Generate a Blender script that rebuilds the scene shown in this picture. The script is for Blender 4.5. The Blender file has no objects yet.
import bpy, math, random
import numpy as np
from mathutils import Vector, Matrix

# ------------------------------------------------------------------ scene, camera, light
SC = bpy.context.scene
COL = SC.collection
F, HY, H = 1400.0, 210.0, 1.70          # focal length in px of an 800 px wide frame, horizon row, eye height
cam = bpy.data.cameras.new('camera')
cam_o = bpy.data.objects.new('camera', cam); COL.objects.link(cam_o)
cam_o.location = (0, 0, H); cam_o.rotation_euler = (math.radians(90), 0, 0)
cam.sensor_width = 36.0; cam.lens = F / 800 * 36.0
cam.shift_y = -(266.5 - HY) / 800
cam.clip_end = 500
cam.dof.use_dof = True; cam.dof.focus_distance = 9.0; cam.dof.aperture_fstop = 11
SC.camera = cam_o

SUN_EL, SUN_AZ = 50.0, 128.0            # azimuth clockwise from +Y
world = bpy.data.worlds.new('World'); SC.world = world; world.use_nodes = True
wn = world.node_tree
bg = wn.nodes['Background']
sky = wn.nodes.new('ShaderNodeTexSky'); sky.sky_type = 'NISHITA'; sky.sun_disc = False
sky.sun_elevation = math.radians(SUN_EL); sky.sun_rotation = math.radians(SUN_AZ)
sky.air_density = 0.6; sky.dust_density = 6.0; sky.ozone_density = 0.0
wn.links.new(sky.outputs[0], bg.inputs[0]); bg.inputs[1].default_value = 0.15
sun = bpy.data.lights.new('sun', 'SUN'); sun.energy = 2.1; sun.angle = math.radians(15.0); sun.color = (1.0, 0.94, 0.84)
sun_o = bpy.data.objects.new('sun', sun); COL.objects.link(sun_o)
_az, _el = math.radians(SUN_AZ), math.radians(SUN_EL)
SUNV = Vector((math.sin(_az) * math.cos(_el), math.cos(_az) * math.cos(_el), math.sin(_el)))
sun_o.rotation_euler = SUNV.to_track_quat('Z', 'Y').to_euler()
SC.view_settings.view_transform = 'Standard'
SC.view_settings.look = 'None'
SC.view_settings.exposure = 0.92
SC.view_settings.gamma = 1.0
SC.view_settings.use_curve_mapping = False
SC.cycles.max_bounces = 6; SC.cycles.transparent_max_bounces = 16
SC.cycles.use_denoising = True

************

* **AIM**:
Beginning at the first line above, repeat exactly until the line containing "SC.camera = cam_o", which is included.

* **RESPONSE TO THE TASK**:
Generate a Blender script that rebuilds the scene shown in this picture. The script is for Blender 4.5. The Blender file has no objects yet.
import bpy, math, random
import numpy as np
from mathutils import Vector, Matrix

# ------------------------------------------------------------------ scene, camera, light
SC = bpy.context.scene
COL = SC.collection
F, HY, H = 1400.0, 210.0, 1.70          # focal length in px of an 800 px wide frame, horizon row, eye height
cam = bpy.data.cameras.new('camera')
cam_o = bpy.data.objects.new('camera', cam); COL.objects.link(cam_o)
cam_o.location = (0, 0, H); cam_o.rotation_euler = (math.radians(90), 0, 0)
cam.sensor_width = 36.0; cam.lens = F / 800 * 36.0
cam.shift_y = -(266.5 - HY) / 800
cam.clip_end = 500
cam.dof.use_dof = True; cam.dof.focus_distance = 9.0; cam.dof.aperture_fstop = 11
SC.camera = cam_o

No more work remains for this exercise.